Pero cuando apenas acababa de despuntar en teatro, el cine ya le estaba echando el lazo. Tras varios trabajos perfectamente olvidables le llegó su estreno de verdad en Ragtime, de Milos Forman. El papel del emigrante Tateh era perfecto para él, como si Doctorow lo hubiera tenido en mente al escribirlo.
Siguiendo con las adaptaciones de clásicos hebreos, Yentl le brindó su segunda gran oportunidad en pantalla grande. A pesar de que en la productora barajaban nombres más populares, la Streisand -directora e intérprete del filme- lo vio claro, él y no otro sería el honesto y atormentado Avigdor, el chico que la obligó a salir de su armario de miedo y vergüenza. Lástima que no le diera alguna canción para cantar, pero -ya lo séee- ella y nadie más era la protagonista.
Maxie (junto a Glenn Close), The Princess Bride (cinta de culto si las hay donde hacía del espadachín Iñigo Montoya), Dick Tracy (como el pianista enamorado de Breathless-Madonna)... y muchas más fueron las películas que vinieron después, pero en Hollywood nunca apostaron por él como cabeza de cartel, algo que sucede a menudo con los grandes talentos del teatro.
De lo que nos alegramos infinito, porque así fue como regresó a la costa Este y se subió de nuevo a un escenario, a uno con un lago, árboles pintados, paseantes con sombrillas y perros juguetones. Un dimanche après-midi à l'Île de la Grande Jatte fue la inspiración del musical Sunday in the park with George. Una de las obras más arriesgadas y originales de las últimas décadas. La obra maestra -bueno, otra más- de Stephen Sondheim.
El encuentro con el autor cambió definitivamente su trayectoria y su repertorio. Si no hubiera sido porque otro George (Hearn) se subió en los tacones de un tal Alvin en La Cage aux Folles, su segundo Tony le habría llegado con este personaje único, como él.
The Secret Garden, Falsettos, The Wild Party y una nutrida serie de conciertos por teatros llegaron después de su consagración definitiva, y la televisión, las series.
Y así volvemos hasta Saul Berenson y uno de los mejores personajes de una de las mejores series del momento, Homeland. Las series están de moda, lo cual favorece a un montón de actores y actrices desechados por la cruel industria del cine que usa y tira genios a cada segundo. Muchos buscan refugio en estos culebrones de auténtico lujo, o entre los bastidores de la gran ciudad, que tampoco está nada mal. Él es uno de ellos, por suerte para nosotros.

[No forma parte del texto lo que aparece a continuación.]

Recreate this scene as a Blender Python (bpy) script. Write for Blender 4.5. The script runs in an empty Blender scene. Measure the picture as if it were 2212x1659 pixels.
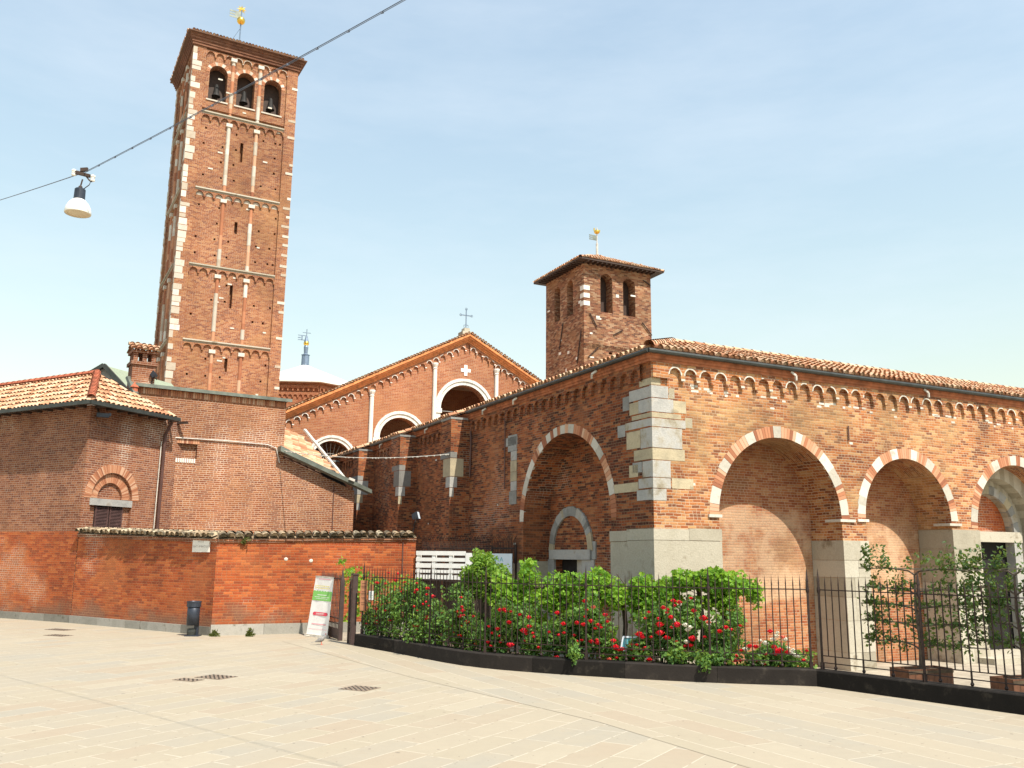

La primera vez que lo vi fue hace trece años, cuando hizo su último musical en Broadway -The Wild Party- y fui a esperarlo a la salida de actores, claro, pero no le pude decir nada porque me quedé mudo. No es muy alto, ni muy guapo, ni impone especialmente, pero tenerlo a un palmo de mi persona me hizo sentir... no sé como explicarlo, algo parecido a lo que siento cuando lo oigo cantar con esa voz frágil casi a punto de quebrarse y dura como el granito al mismo tiempo. No me preguntes por qué, hay cosas que no se razonan. Pero cuando oigo su voz es como si... tiritara sin hacer frío, o me quemara aunque no haya fuego.